◆ **Problem description**
Pictures stay out of the copy; restate everything else in the material exactly.
□ □ □
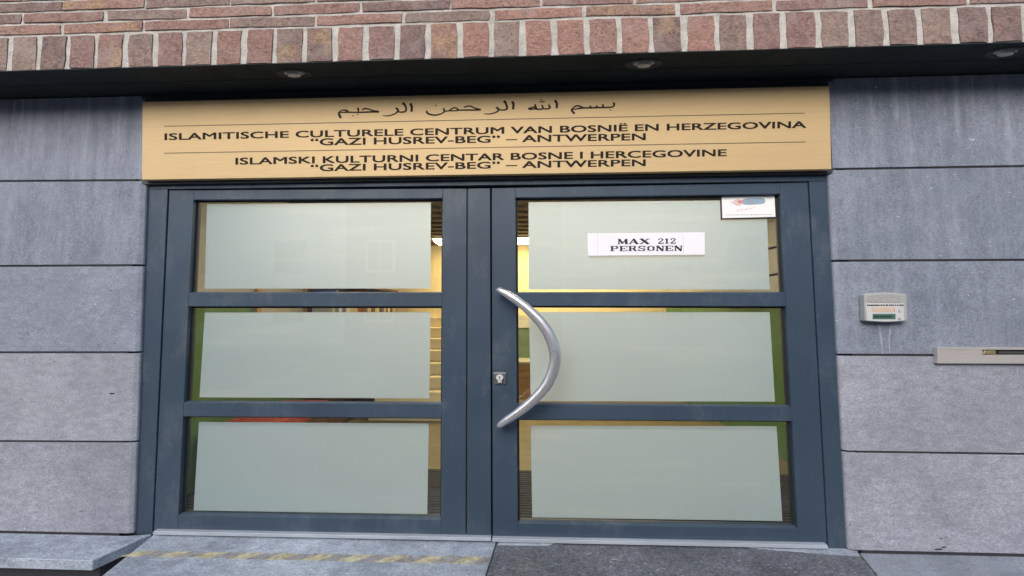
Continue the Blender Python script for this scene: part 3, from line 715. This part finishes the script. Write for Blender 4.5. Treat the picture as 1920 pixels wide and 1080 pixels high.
# small white stickers / plates on the glass
mp_ = thing('notice_plate', 'white plate reading MAX 212 PERSONEN on the top right frosted pane', 'sign', tuple(W(1212,459,0.068)))
MB().prism(quad([(1101.5,438),(1321,436),(1321,478),(1102.5,480)], 0.068), 0.062, 0.072).build('plate', M['white'], mp_, bevel=0.0015)
for (x0,y0,x1,y1) in ((1120,439.5,1120.9,478.5), (1281,438,1281.9,477)):
    MB().prism(quad([(x0,y0),(x1,y0),(x1,y1),(x0,y1)], 0.0615), 0.0614, 0.0619).build('tape_edge', plain('tape_edge_grey', (0.62,0.62,0.70), 0.5), mp_)
GL = {  # slab-serif capitals in a unit cell: thick and thin strokes
 'M': [((.12,0),(.16,1),.10),((.16,1),(.5,.12),.20),((.5,.12),(.84,1),.10),((.84,1),(.88,0),.20),((0,.04),(.26,.04),.11),((.72,.04),(1,.04),.11),((.0,.96),(.24,.96),.11),((.78,.96),(1,.96),.11)],
 'A': [((.12,0),(.5,1),.11),((.48,1),(.86,0),.22),((.25,.32),(.72,.32),.10),((0,.04),(.28,.04),.11),((.68,.04),(1,.04),.11)],
 'X': [((.12,0),(.84,1),.10),((.14,1),(.86,0),.22),((0,.04),(.28,.04),.11),((.68,.04),(1,.04),.11),((0,.96),(.3,.96),.11),((.7,.96),(1,.96),.11)],
 '2': [((.10,.74),(.22,.94),.16),((.22,.94),(.5,1),.12),((.5,1),(.80,.92),.14),((.80,.92),(.86,.72),.20),((.86,.72),(.1,.1),.14),((.06,.06),(.94,.06),.16),((.94,.06),(.96,.26),.10)],
 '1': [((.5,0),(.5,1),.24),((.22,.82),(.5,.97),.12),((.2,.04),(.8,.04),.11)],
 'P': [((.22,0),(.22,1),.20),((0,.04),(.5,.04),.11),((0,.96),(.7,.96),.11),((.7,.96),(.92,.74),.16),((.92,.74),(.7,.5),.16),((.7,.48),(.25,.48),.10)],
 'E': [((.22,0),(.22,1),.20),((0,.04),(.92,.04),.11),((0,.96),(.92,.96),.11),((.25,.5),(.65,.5),.10),((.92,.04),(.92,.3),.10),((.92,.96),(.92,.72),.10),((.65,.38),(.65,.62),.09)],
 'R': [((.20,0),(.20,1),.20),((0,.04),(.42,.04),.11),((0,.96),(.66,.96),.11),((.66,.96),(.84,.76),.16),((.84,.76),(.66,.54),.16),((.66,.52),(.22,.52),.10),((.55,.52),(.86,.04),.20),((.78,.04),(1,.04),.11)],
 'S': [((.86,.80),(.66,.95),.12),((.70,.96),(.34,.96),.11),((.36,.96),(.14,.80),.13),((.14,.82),(.20,.58),.16),((.18,.60),(.80,.42),.15),((.80,.44),(.86,.20),.16),((.86,.20),(.62,.04),.13),((.64,.04),(.30,.04),.11),((.32,.04),(.12,.20),.12),((.88,.98),(.88,.70),.09),((.10,.02),(.10,.32),.09)],
 'O': [((.12,.5),(.25,.85),.22),((.25,.88),(.5,.97),.12),((.5,.97),(.75,.88),.12),((.75,.85),(.88,.5),.22),((.88,.5),(.75,.15),.22),((.75,.12),(.5,.03),.12),((.5,.03),(.25,.12),.12),((.25,.15),(.12,.5),.22)],
 'N': [((.16,0),(.16,1),.11),((.16,1),(.84,0),.22),((.84,0),(.84,1),.11),((0,.04),(.34,.04),.11),((0,.96),(.3,.96),.11),((.66,.96),(1,.96),.11)],
}
def slab_text(word_, px0, px1, pyb, pyb2, cap, Y, mat, parent):
    mb = MB(); n = len(word_); cw = (px1-px0)/n; kk = 0
    for i, ch in enumerate(word_):
        for (a, b_, w_) in GL[ch]:
            kk += 1; dx, dy = (b_[0]-a[0])*cw, (b_[1]-a[1])*cap; l = math.hypot(dx, dy); nx, ny = -dy/l, dx/l
            hh = (w_*cw*0.95 if abs(dy) > 2.5*abs(dx) else w_*cap*0.85 if abs(dy) < 0.25*abs(dx) else w_*(cw+cap)*0.5)/2*1.28
            bx = px0+cw*i+cw*0.04; s_ = 0.92
            c4 = [(a[0]*cw*s_+nx*hh, a[1]*cap+ny*hh), (a[0]*cw*s_-nx*hh, a[1]*cap-ny*hh), (b_[0]*cw*s_-nx*hh, b_[1]*cap-ny*hh), (b_[0]*cw*s_+nx*hh, b_[1]*cap+ny*hh)]
            vs_ = []
            for (u, v_) in c4:
                X_ = bx+u; yb = pyb+(pyb2-pyb)*((X_-px0)/(px1-px0))
                yy = Y-kk*0.000008; q = W(X_, yb-v_, yy); vs_.append((q.x, yy, q.z))
            mb.add(vs_, [(0,1,2,3)])
    return mb.build('lettering', mat, parent)
YP = 0.0612
M['ink_blue'] = plain('blue_black_ink', (0.012, 0.014, 0.03), 0.6)
slab_text('MAX', 1157, 1219, 457.8, 457.3, 9.5, YP, M['ink_blue'], mp_)
slab_text('212', 1233, 1268, 457, 456.6, 9.5, YP, M['ink_blue'], mp_)
slab_text('PERSONEN', 1143.5, 1280.5, 470.8, 470.2, 9.3, YP, M['ink_blue'], mp_)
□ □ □
◆ **Output for this exercise**
Continue the Blender Python script for this scene: part 3, from line 715. This part finishes the script. Write for Blender 4.5. Treat the picture as 1920 pixels wide and 1080 pixels high.
# small white stickers / plates on the glass
mp_ = thing('notice_plate', 'white plate reading MAX 212 PERSONEN on the top right frosted pane', 'sign', tuple(W(1212,459,0.068)))
MB().prism(quad([(1101.5,438),(1321,436),(1321,478),(1102.5,480)], 0.068), 0.062, 0.072).build('plate', M['white'], mp_, bevel=0.0015)
for (x0,y0,x1,y1) in ((1120,439.5,1120.9,478.5), (1281,438,1281.9,477)):
    MB().prism(quad([(x0,y0),(x1,y0),(x1,y1),(x0,y1)], 0.0615), 0.0614, 0.0619).build('tape_edge', plain('tape_edge_grey', (0.62,0.62,0.70), 0.5), mp_)
GL = {  # slab-serif capitals in a unit cell: thick and thin strokes
 'M': [((.12,0),(.16,1),.10),((.16,1),(.5,.12),.20),((.5,.12),(.84,1),.10),((.84,1),(.88,0),.20),((0,.04),(.26,.04),.11),((.72,.04),(1,.04),.11),((.0,.96),(.24,.96),.11),((.78,.96),(1,.96),.11)],
 'A': [((.12,0),(.5,1),.11),((.48,1),(.86,0),.22),((.25,.32),(.72,.32),.10),((0,.04),(.28,.04),.11),((.68,.04),(1,.04),.11)],
 'X': [((.12,0),(.84,1),.10),((.14,1),(.86,0),.22),((0,.04),(.28,.04),.11),((.68,.04),(1,.04),.11),((0,.96),(.3,.96),.11),((.7,.96),(1,.96),.11)],
 '2': [((.10,.74),(.22,.94),.16),((.22,.94),(.5,1),.12),((.5,1),(.80,.92),.14),((.80,.92),(.86,.72),.20),((.86,.72),(.1,.1),.14),((.06,.06),(.94,.06),.16),((.94,.06),(.96,.26),.10)],
 '1': [((.5,0),(.5,1),.24),((.22,.82),(.5,.97),.12),((.2,.04),(.8,.04),.11)],
 'P': [((.22,0),(.22,1),.20),((0,.04),(.5,.04),.11),((0,.96),(.7,.96),.11),((.7,.96),(.92,.74),.16),((.92,.74),(.7,.5),.16),((.7,.48),(.25,.48),.10)],
 'E': [((.22,0),(.22,1),.20),((0,.04),(.92,.04),.11),((0,.96),(.92,.96),.11),((.25,.5),(.65,.5),.10),((.92,.04),(.92,.3),.10),((.92,.96),(.92,.72),.10),((.65,.38),(.65,.62),.09)],
 'R': [((.20,0),(.20,1),.20),((0,.04),(.42,.04),.11),((0,.96),(.66,.96),.11),((.66,.96),(.84,.76),.16),((.84,.76),(.66,.54),.16),((.66,.52),(.22,.52),.10),((.55,.52),(.86,.04),.20),((.78,.04),(1,.04),.11)],
 'S': [((.86,.80),(.66,.95),.12),((.70,.96),(.34,.96),.11),((.36,.96),(.14,.80),.13),((.14,.82),(.20,.58),.16),((.18,.60),(.80,.42),.15),((.80,.44),(.86,.20),.16),((.86,.20),(.62,.04),.13),((.64,.04),(.30,.04),.11),((.32,.04),(.12,.20),.12),((.88,.98),(.88,.70),.09),((.10,.02),(.10,.32),.09)],
 'O': [((.12,.5),(.25,.85),.22),((.25,.88),(.5,.97),.12),((.5,.97),(.75,.88),.12),((.75,.85),(.88,.5),.22),((.88,.5),(.75,.15),.22),((.75,.12),(.5,.03),.12),((.5,.03),(.25,.12),.12),((.25,.15),(.12,.5),.22)],
 'N': [((.16,0),(.16,1),.11),((.16,1),(.84,0),.22),((.84,0),(.84,1),.11),((0,.04),(.34,.04),.11),((0,.96),(.3,.96),.11),((.66,.96),(1,.96),.11)],
}
def slab_text(word_, px0, px1, pyb, pyb2, cap, Y, mat, parent):
    mb = MB(); n = len(word_); cw = (px1-px0)/n; kk = 0
    for i, ch in enumerate(word_):
        for (a, b_, w_) in GL[ch]:
            kk += 1; dx, dy = (b_[0]-a[0])*cw, (b_[1]-a[1])*cap; l = math.hypot(dx, dy); nx, ny = -dy/l, dx/l
            hh = (w_*cw*0.95 if abs(dy) > 2.5*abs(dx) else w_*cap*0.85 if abs(dy) < 0.25*abs(dx) else w_*(cw+cap)*0.5)/2*1.28
            bx = px0+cw*i+cw*0.04; s_ = 0.92
            c4 = [(a[0]*cw*s_+nx*hh, a[1]*cap+ny*hh), (a[0]*cw*s_-nx*hh, a[1]*cap-ny*hh), (b_[0]*cw*s_-nx*hh, b_[1]*cap-ny*hh), (b_[0]*cw*s_+nx*hh, b_[1]*cap+ny*hh)]
            vs_ = []
            for (u, v_) in c4:
                X_ = bx+u; yb = pyb+(pyb2-pyb)*((X_-px0)/(px1-px0))
                yy = Y-kk*0.000008; q = W(X_, yb-v_, yy); vs_.append((q.x, yy, q.z))
            mb.add(vs_, [(0,1,2,3)])
    return mb.build('lettering', mat, parent)
YP = 0.0612
M['ink_blue'] = plain('blue_black_ink', (0.012, 0.014, 0.03), 0.6)
slab_text('MAX', 1157, 1219, 457.8, 457.3, 9.5, YP, M['ink_blue'], mp_)
slab_text('212', 1233, 1268, 457, 456.6, 9.5, YP, M['ink_blue'], mp_)
slab_text('PERSONEN', 1143.5, 1280.5, 470.8, 470.2, 9.3, YP, M['ink_blue'], mp_)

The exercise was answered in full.